— Begin —
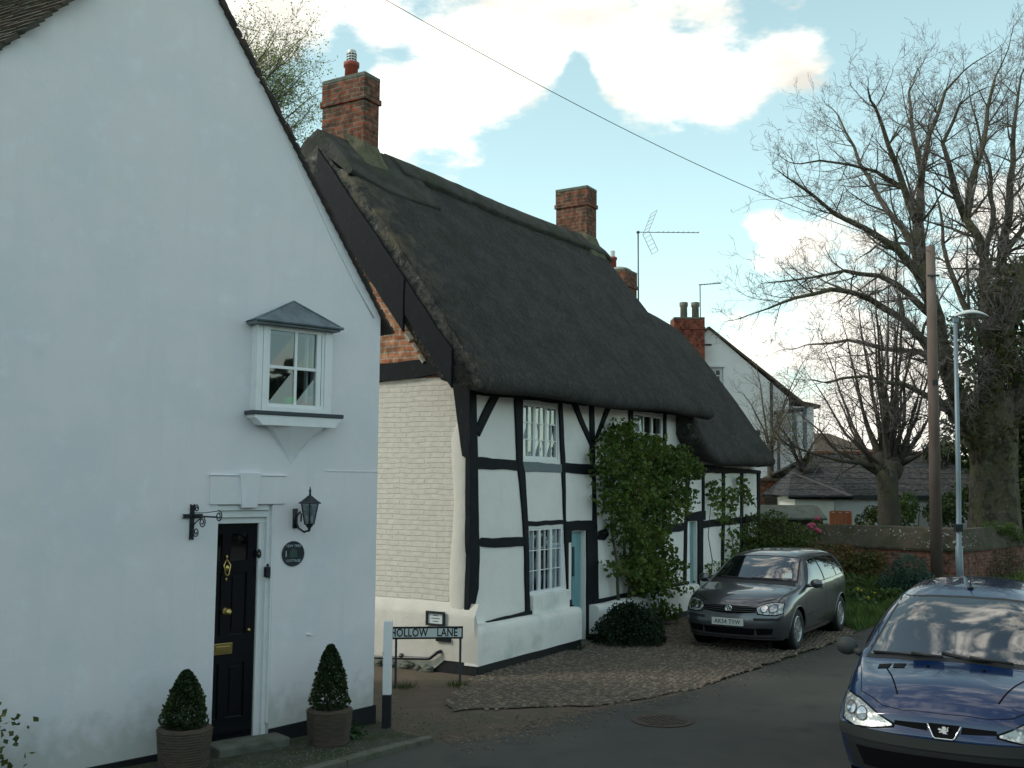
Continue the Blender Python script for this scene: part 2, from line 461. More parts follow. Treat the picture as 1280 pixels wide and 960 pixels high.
# ================================================================ GROUND
def sheet(name, pts, z, m, label=None, kind='structure', sub=0):
    bm = bmesh.new()
    vs = [bm.verts.new((p[0], p[1], z)) for p in pts]
    f = bm.faces.new(vs); bmesh.ops.triangulate(bm, faces=[f])
    bmesh.ops.recalc_face_normals(bm, faces=bm.faces)
    if bm.faces[:][0].normal.z < 0: bmesh.ops.reverse_faces(bm, faces=bm.faces)
    me = bpy.data.meshes.new(name); bm.to_mesh(me); bm.free(); me.materials.append(m)
    o = bpy.data.objects.new(name, me); COL.objects.link(o)
    return tag(o, label, None, None, kind)

m_earth = mat('earth', (.05, .045, .03), .95, bump=(3, .6, .05), var=[(.6, (.035, .045, .02), .4, .65), (5, (.06, .05, .04), .5, .7)])
m_asph = mat('asphalt', (.056, .058, .053), .88, spec=.25, bump=[(220, .5, .004), (9, .25, .012)],
             var=[(.35, (.072, .073, .066), .42, .62), (1.6, (.039, .044, .043), .50, .72), (90, (.085, .088, .078), .56, .72), (.8, (.075, .067, .056), .60, .8)])
m_lane = mat('brown_lane_surface', (.110, .086, .069), .92, spec=.2, bump=[(60, .6, .01), (6, .4, .02)],
             var=[(1.3, (.09, .082, .058), .42, .65), (4, (.135, .10, .083), .5, .7), (60, (.14, .12, .10), .58, .72)])
m_pave = mat('mossy_pavement', (.06, .062, .048), .95, spec=.2, bump=[(50, .6, .01)], var=[(3, (.035, .05, .022), .42, .62), (9, (.085, .08, .065), .52, .7), (40, (.12, .11, .09), .6, .72)])
m_kerb = mat('kerb_stone', (.11, .11, .085), .9, bump=(30, .5, .006), var=(5, (.06, .07, .04), .45, .7))
m_cob = mat('cobble_stone', (.165, .135, .105), .8, spec=.3, bump=(25, .5, .01),
            var=[(8, (.095, .08, .064), .45, .55), (14, (.27, .225, .175), .54, .66), (11, (.15, .09, .068), .6, .7)])
m_cobbed = mat('cobble_bed', (.072, .062, .048), .95, bump=(30, .6, .01), var=[(2, (.045, .05, .028), .5, .7), (25, (.09, .08, .065), .58, .7)])

sheet('ground', [(-150, -80), (150, -80), (150, 900), (-150, 900)], -.03, m_earth)
G = lambda px, py: tuple(gnd(px, py)[:2])
edge = [(560, 929), (600, 925), (644, 916), (675, 908), (707, 899), (741, 888), (813, 876), (872, 862), (923, 844), (982, 827), (1035, 808), (1072, 790)]
vedge = [(1092, 783), (1115, 776), (1140, 769), (1190, 761), (1280, 750)]
K0, K1 = Vector(gnd(420, 960)), Vector(gnd(541, 927))
kd = (K1 - K0).normalized()
K2 = K0 - kd * 9
road = [tuple(K2[:2]), tuple(K1[:2])] + [G(*p) for p in edge] + [G(*p) for p in vedge] + [(34, 36), (60, 40), (60, -40), (-30, -40)]
sheet('road', road, 0.0, m_asph)
lane = [tuple(K2[:2]), tuple((K1 - kd * .02)[:2])] + [G(*p) for p in edge[:8]] + [(5, 18), (3, 19), (-14, 28), (-22, 22), (-6, 3)]
sheet('lane', [(p[0], p[1]) for p in lane], -.012, m_lane)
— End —
WRITTEN EXERCISE:
Take the material above from its first line through the line holding "return tag(o, label, None, None, kind)" and set it down exactly, without the pictures.

TASK OUTPUT:
Continue the Blender Python script for this scene: part 2, from line 461. More parts follow. Treat the picture as 1280 pixels wide and 960 pixels high.
# ================================================================ GROUND
def sheet(name, pts, z, m, label=None, kind='structure', sub=0):
    bm = bmesh.new()
    vs = [bm.verts.new((p[0], p[1], z)) for p in pts]
    f = bm.faces.new(vs); bmesh.ops.triangulate(bm, faces=[f])
    bmesh.ops.recalc_face_normals(bm, faces=bm.faces)
    if bm.faces[:][0].normal.z < 0: bmesh.ops.reverse_faces(bm, faces=bm.faces)
    me = bpy.data.meshes.new(name); bm.to_mesh(me); bm.free(); me.materials.append(m)
    o = bpy.data.objects.new(name, me); COL.objects.link(o)
    return tag(o, label, None, None, kind)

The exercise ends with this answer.